There is a tendency in the United States, and perhaps elsewhere, to call any large church a cathedral. Indeed, driving between Lake Wales and Tampa on Sunday I saw the Sunshine Cathedral which appeared from the road to be two double-wide trailers attached on their long sides. Just outside Seattle there is a large church in Redmond that calls itself Washington Cathedral. The Crystal Cathedral in Orange County, California has been in the news, for the protestant congregation it served recently went bankrupt, and the building, designed by a famous architect and well-known from television broadcasts of its holiday entertainments, has been sold to the local Roman Catholic diocese. That sale may render the Crystal Cathedral an actual cathedral in a rigorous and traditional usage of the term, for the diocese may choose to relocate the seat of its bishop to the building. Until now, however,  the name Crystal Cathedral has simply meant a large protestant church building serving a single congregation and not the administrative center of a diocese.

It is useful to look a little further at the usage of the term cathedral and a related kind of church, the basilica.

1. Cathedrals. In the Roman Catholic tradition, and in those protestant denominations whose governance traditions are episcopal, including the Anglican (in the US the Episcopal) and the northern European Lutheran churches, a cathedral is the seat of the bishop or archbishop responsible for a diocese and is a center of church governance. The term cathedral derives from the latin cathedra or chair. An actual chair for the bishop or archbishop near the altar is almost always a feature, and from that chair important declarations about church matters are issued, ex cathedra. Generally there is a single church building in a diocese serving as a cathedral, though there are a few notable exceptions like the diocese of Calahorra in Spain (La Rioja) where the co-cathedrals of Calahorra, Logroño and Santo Domingo de la Calzada (the latter two familiar to pilgrims on the Camino de Santiago) share the task. The cathedral may not be a large or impressive building, indeed the Roman Catholic cathedral in Orlando shown above and the Anglican cathedral in Vancouver, BC are fairly modest buildings, smaller than some of the parish churches in their respective dioceses.

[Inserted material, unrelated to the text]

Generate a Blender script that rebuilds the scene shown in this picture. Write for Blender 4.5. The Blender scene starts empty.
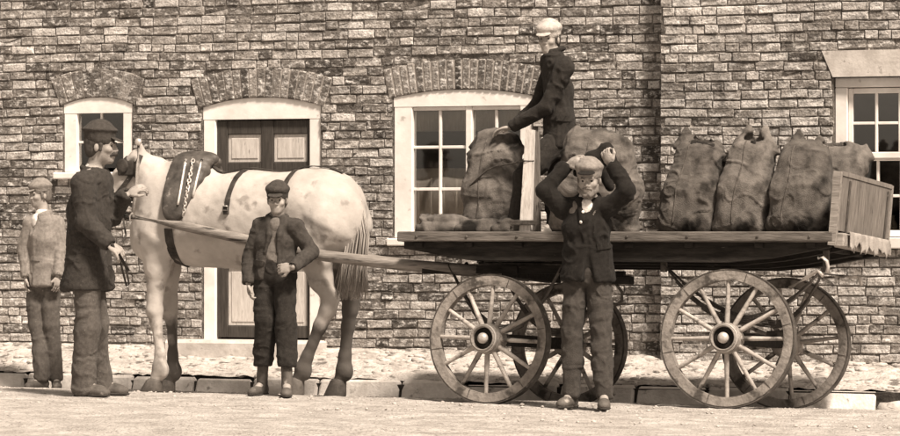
import bpy, bmesh, math, random
import numpy as np
from mathutils import Vector, Matrix
from mathutils.bvhtree import BVHTree

scene = bpy.context.scene
COL = scene.collection
rad = math.radians

# ------------------------------------------------------------------ camera
# House front stands at Y = 0, the street runs along X; the camera stands across the road, turned about 21 degrees.
FPX, YAW, CAMH, HOR = 3500.0, rad(20.8), 1.16, 232.0     # focal length in photo pixels, turn, height, horizon row
FW = Vector((-math.sin(YAW), math.cos(YAW), 0)); RT = Vector((math.cos(YAW), math.sin(YAW), 0))
CAM = Vector((9.55, -25.15, CAMH))
cd = bpy.data.cameras.new('camera'); cam = bpy.data.objects.new('camera', cd); COL.objects.link(cam)
cam.location = CAM; cam.rotation_euler = (rad(90), 0, YAW)
cd.sensor_width = 36; cd.lens = FPX / 900 * 36; cd.shift_y = (HOR - 218) / 900; cd.clip_end = 800
scene.camera = cam

# ------------------------------------------------------------------ sky, sun, exposure
SUN_EL, SUN_AZ = rad(54), rad(54)       # azimuth measured from the house's outward normal towards the right
sdir = Vector((math.sin(SUN_AZ) * math.cos(SUN_EL), -math.cos(SUN_AZ) * math.cos(SUN_EL), math.sin(SUN_EL)))
w = bpy.data.worlds.new('World'); scene.world = w; w.use_nodes = True
nt = w.node_tree; bg = nt.nodes['Background']
sk = nt.nodes.new('ShaderNodeTexSky'); sk.sky_type = 'NISHITA'; sk.sun_disc = False
sk.sun_elevation = SUN_EL; sk.sun_rotation = math.atan2(sdir.x, sdir.y); sk.dust_density = 3.0
bw = nt.nodes.new('ShaderNodeRGBToBW'); tint = nt.nodes.new('ShaderNodeMix'); tint.data_type = 'RGBA'; tint.blend_type = 'MULTIPLY'
tint.inputs[0].default_value = 1; tint.inputs[7].default_value = (1.0, 0.862, 0.72, 1)    # the photograph is a sepia print
nt.links.new(sk.outputs[0], bw.inputs[0]); nt.links.new(bw.outputs[0], tint.inputs[6]); nt.links.new(tint.outputs[2], bg.inputs[0])
bg.inputs[1].default_value = 0.085
sl = bpy.data.lights.new('sun', 'SUN'); sl.energy = 4.6; sl.angle = rad(9); sl.color = (1.0, 0.872, 0.738)
so = bpy.data.objects.new('sun', sl); COL.objects.link(so); so.rotation_euler = sdir.to_track_quat('Z', 'Y').to_euler(); so.location = (8, -10, 12)
vs = scene.view_settings; vs.view_transform = 'Standard'; vs.look = 'None'; vs.gamma = 1; vs.exposure = 0.68

# ------------------------------------------------------------------ helpers: photo pixel on a plane Y -> point in the street
def px(u, v, Y):
    d = FW + RT * ((u - 450) / FPX) + Vector((0, 0, (HOR - v) / FPX))
    return CAM + d * ((Y - CAM.y) / d.y)
def topx(p):
    q = Vector(p) - CAM; t = q.dot(FW)
    return 450 + FPX * q.dot(RT) / t, HOR - FPX * q.z / t
def camber(y):
    t = min(1, max(0, (y + 2.6) / 1.5))
    return -0.062 * t * t * (3 - 2 * t) if t < 1 else -0.062
def G(x, y): return camber(y) - 0.008 * x

# ------------------------------------------------------------------ objects
def tag(o, label=None, cat=None, group=None, kind=None):
    if label: o['label'] = label
    if cat: o['category'] = cat
    if group: o['group'] = group
    if kind: o['kind'] = kind
    return o
def empty(name, loc, parent=None):
    o = bpy.data.objects.new(name, None); COL.objects.link(o); o.location = loc; o.empty_display_size = 0.1
    if parent: o.parent = parent
    return o
def mesh_obj(name, verts, faces, mat, parent=None, origin=None, smooth=False):
    me = bpy.data.meshes.new(name)
    V = np.asarray(verts, dtype=float).reshape(-1, 3)
    if origin is not None: V = V - np.array(origin)
    me.from_pydata(V.tolist(), [], [list(map(int, f)) for f in faces]); me.validate(); me.update()
    if smooth: me.polygons.foreach_set('use_smooth', [True] * len(me.polygons))
    if mat: me.materials.append(mat)
    o = bpy.data.objects.new(name, me); COL.objects.link(o)
    if parent: o.parent = parent
    return o
def linked(name, me, parent=None, loc=(0, 0, 0), rot=(0, 0, 0), sc=(1, 1, 1)):
    o = bpy.data.objects.new(name, me); COL.objects.link(o); o.location = loc; o.rotation_euler = rot; o.scale = sc
    if parent: o.parent = parent
    return o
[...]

In some cases older buildings no longer serving as centers of church governance retain the name cathedral, though there are only a handful of examples. A few older cathedral buildings have been abandoned in favor of newer ones, but tradition keeps the name cathedral attached to the antique structure. In parts of Europe where Roman Catholicism was replaced by Calvinism during the Reformation, including Scotland and parts of Switzerland, some church buildings once Roman Catholic cathedrals no longer have a church governance function in that congregationalist tradition, but the churches retain the name cathedral.

The term, cathedral, in a rigorous usage, is derived from the role of the building in church governance. It has no architectural meaning, for any style or size of building can serve as a cathedral.

2. Basilicas. Perhaps the most famous church in Christianity, St. Peter's in Rome is not a cathedral, but it is a basilica. The cathedral of Rome, where the Pope, who is also the bishop of Rome, has his seat, is St. John in Lateran (San Giovanni Laterano) which in addition to being a cathedral is also a papal basilica. In other words a church can be both a cathedral and basilica, though many are one but not the other. Originally a basilica was a type of Roman building, rectangular in ground plan, used for pre-Christian religious and civic purposes. As the Roman Empire was converted to Christianity, a number of those buildings became churches. In Rome itself and in some other cities of the empire a few of those ancient basilicas still exist and retain a religious function almost 2,000 years on. A pilgrim or tourist in Rome can visit several ancient churches that are architecturally basilicas. In addition some more modern churches, for example San Paulo fuori la Mura in Rome, said to house the remains of St. Paul, are designed in the Roman style of basilicas.

Over history, the original definition of the term basilica based on architecture has been expanded as the Roman Catholic tradition has granted the name basilica to churches with other ground plans. Church buildings built on a cruciform ground plan introduced later in the evolution of Christianity and elaborated first in the Romanesque and later in the Gothic styles of architecture are not, sense strictu, basilicas for they deviate from the Roman rectangularity. However at some stage the term basilica came to be applied to large and important churches regardless of architecture, often in dioceses where there was also a cathedral. Most basilicas were centers of intense devotion, many housing relics, and pilgrimage destinations.

A few basilicas are are also cathedrals or co-cathedrals, as for example the basilica of St. Mary in Minnesota. Others, for example the shrine church at Lourdes or the Shrine of the Immaculate Conception in Washington, DC, are simply basilicas with no governance function for their local diocese. Finally, some are Papal Basilicas with a  special altar where no mass may be conducted without permission of the Pope. In such cases the architectural design is of little relevance, but most basilicas are large churches.

The Eastern Orthodox traditions have a slightly different set of definitions for cathedral, though a church governance function remains paramount. The term basilica, on the other hand, has not gone beyond the Roman Catholic tradition as far as I can determine. Various Protestant groups, especially those of recent vintage like the group that established the Washington Cathedral near Seattle or the Crystal Cathedral, have rather carelessly used the term cathedral to simply mean a large church building serving a single congregation. For those wishing more information, the Wikipedia entries on the various topics of cathedral, basilica and church governance are useful.

Finally, in a discussion of Cathedral of St. James, in Seattle, I said I was not aware of any other cathedral in the United States named for and dedicated to Santiago (St. James). The next day driving through downtown Orlando, I discovered our meeting was held in a diocese whose cathedral is named for the patron Saint of Spain and to whose shrine in Galicia pilgrims on the Camino de Santiago travel!